Friday, June 7, 2013

A Fishy Tale



So, what would be the story for today? Could it be my work day? Maybe the feelings that I have had throughout the day. How about this… Let’s do a story from a long time ago. Ah, here is one. It is about fish. Well the eating of fish. Okay, I will stop teasing with it. It is about what made me stop eating fish. And all over this grey stuff that was inside of it.

So, the setup… I think I was about eight. We are eating dinner at a foster home. The lady had already told us before dinner that we needed to be careful of bones. Well, leave it up to me to be the only one that ate and choked on a bone. The foster mom sat, looked at me, like actually watching me choke on this thing. Luckily, it worked itself out. Now, we know that the bone was the culprit for me choking right?

Well this is how that made sense in my head.. I remember looking at the grey stuff. Thinking this looks nasty. This may kill me. But I had to eat it anyway. So tasting it, it was nasty and hard to get down. So when I began to choke all I was thinking was someone help me, the grey stuff is killing me. And yes, don’t laugh, I actually thought that. I tried to say something but between the slob and gagging all I managed to get out was this eerie gargling sound.

Now, I did not eat fish after that until I was 25. And then it was only one time. 26 I got to eating it often.  Though I will say, I so avoided the grey stuff.

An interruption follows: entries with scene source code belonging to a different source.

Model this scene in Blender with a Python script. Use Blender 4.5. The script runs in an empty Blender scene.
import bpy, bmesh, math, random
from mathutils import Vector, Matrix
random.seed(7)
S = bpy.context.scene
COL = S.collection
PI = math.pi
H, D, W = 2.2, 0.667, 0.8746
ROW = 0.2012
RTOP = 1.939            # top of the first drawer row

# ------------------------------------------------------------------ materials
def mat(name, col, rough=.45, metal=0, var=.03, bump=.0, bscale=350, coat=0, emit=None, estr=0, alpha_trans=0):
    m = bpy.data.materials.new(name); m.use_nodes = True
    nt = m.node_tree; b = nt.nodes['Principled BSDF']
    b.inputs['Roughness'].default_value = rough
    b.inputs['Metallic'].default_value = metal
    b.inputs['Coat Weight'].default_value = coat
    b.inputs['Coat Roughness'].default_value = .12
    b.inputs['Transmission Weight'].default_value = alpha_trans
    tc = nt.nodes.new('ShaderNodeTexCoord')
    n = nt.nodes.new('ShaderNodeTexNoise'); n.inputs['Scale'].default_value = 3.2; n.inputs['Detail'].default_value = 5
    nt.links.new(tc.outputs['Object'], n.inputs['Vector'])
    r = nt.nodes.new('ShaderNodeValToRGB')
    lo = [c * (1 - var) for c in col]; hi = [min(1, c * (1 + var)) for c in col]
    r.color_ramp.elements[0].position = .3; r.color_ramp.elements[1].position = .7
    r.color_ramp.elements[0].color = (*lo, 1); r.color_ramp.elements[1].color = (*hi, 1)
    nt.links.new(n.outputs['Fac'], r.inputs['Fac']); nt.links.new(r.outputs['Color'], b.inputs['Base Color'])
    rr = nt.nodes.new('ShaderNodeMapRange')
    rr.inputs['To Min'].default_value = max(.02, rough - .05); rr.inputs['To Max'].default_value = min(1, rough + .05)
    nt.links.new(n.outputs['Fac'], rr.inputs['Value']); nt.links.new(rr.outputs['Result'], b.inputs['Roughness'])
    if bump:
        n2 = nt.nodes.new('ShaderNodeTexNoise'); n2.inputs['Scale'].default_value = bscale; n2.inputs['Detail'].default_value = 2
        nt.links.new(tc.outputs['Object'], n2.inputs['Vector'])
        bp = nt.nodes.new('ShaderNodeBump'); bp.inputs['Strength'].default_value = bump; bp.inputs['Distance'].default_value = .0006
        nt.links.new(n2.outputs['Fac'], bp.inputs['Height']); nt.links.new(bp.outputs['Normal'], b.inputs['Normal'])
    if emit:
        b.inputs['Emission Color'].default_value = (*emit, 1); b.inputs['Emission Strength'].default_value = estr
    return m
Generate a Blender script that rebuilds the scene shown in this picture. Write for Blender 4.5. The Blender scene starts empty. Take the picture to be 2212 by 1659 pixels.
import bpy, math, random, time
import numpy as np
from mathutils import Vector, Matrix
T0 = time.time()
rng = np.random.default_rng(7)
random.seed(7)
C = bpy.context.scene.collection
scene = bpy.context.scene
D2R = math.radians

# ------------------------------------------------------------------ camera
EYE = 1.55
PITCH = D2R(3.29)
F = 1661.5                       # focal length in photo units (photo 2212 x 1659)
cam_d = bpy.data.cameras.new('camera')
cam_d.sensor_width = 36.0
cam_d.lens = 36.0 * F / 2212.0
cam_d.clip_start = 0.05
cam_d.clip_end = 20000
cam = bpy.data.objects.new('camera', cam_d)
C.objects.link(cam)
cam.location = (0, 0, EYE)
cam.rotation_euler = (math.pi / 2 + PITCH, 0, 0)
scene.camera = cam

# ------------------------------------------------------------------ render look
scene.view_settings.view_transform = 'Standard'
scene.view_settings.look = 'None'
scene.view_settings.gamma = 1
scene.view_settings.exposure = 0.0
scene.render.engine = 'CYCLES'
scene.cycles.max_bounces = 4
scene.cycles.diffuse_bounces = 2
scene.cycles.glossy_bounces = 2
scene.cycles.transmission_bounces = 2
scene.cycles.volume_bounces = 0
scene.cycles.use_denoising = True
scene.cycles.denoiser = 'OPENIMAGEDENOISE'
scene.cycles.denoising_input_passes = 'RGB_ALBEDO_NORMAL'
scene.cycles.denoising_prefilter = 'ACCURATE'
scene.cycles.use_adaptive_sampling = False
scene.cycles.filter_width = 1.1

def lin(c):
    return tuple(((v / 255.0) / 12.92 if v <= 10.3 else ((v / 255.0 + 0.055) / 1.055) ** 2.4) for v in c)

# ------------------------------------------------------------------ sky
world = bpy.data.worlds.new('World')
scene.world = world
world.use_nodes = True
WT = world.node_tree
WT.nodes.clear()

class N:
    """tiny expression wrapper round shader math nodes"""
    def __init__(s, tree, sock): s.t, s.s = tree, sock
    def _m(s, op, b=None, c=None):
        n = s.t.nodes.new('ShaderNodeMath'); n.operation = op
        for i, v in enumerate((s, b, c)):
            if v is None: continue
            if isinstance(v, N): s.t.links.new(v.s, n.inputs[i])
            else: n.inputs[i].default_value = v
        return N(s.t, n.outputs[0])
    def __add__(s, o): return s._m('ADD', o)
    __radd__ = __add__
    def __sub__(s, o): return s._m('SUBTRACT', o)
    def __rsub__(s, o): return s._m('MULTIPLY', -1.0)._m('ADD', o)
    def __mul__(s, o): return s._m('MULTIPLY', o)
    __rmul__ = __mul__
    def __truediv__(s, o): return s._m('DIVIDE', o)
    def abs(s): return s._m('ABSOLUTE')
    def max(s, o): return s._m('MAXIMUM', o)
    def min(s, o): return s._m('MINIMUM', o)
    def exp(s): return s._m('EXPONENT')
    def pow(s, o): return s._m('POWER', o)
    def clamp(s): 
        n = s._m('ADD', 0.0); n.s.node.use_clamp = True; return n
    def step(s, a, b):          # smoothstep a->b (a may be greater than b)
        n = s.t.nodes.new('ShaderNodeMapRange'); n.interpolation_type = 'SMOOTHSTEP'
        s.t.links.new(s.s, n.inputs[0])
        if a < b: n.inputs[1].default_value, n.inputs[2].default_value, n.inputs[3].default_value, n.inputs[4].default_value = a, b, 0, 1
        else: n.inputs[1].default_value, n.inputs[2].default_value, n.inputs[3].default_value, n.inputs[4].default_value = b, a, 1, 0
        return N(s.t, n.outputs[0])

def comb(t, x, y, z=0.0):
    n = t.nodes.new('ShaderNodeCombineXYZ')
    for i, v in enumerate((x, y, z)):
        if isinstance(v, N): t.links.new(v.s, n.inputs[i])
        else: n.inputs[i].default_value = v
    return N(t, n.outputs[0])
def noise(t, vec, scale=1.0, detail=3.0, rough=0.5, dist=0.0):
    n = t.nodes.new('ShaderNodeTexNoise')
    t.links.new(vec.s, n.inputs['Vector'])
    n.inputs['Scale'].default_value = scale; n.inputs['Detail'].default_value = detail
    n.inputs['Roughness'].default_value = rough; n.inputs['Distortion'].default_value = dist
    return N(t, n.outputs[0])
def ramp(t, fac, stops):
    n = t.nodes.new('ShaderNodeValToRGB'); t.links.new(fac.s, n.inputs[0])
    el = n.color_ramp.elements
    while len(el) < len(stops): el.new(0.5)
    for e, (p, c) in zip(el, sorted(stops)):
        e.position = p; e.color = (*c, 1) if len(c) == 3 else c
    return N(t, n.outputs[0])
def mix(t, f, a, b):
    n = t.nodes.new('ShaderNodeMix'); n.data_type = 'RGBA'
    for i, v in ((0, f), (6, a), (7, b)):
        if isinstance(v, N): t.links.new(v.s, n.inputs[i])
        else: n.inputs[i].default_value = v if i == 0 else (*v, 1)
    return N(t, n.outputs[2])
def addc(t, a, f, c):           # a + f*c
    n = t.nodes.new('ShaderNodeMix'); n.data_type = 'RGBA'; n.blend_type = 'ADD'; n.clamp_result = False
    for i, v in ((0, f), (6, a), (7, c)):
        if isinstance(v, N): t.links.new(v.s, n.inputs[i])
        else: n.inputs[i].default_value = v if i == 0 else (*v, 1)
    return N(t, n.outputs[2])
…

So, what is the point in that story? Its not telling you to be aware of the killer grey stuff. Though that may not be a bad idea. The point is this: For all those years I ran from something, refused to have new experiences because of something I did not understand. Something I never gave a second chance to, limited not only my mind but the experiences that I had with others. Just because something scares you. Or you fail at it. Or this lady watches you while you choke on grey killer fishy stuff does not mean that you should give up and let the fear of any one thing determine how you live your life. Make sense?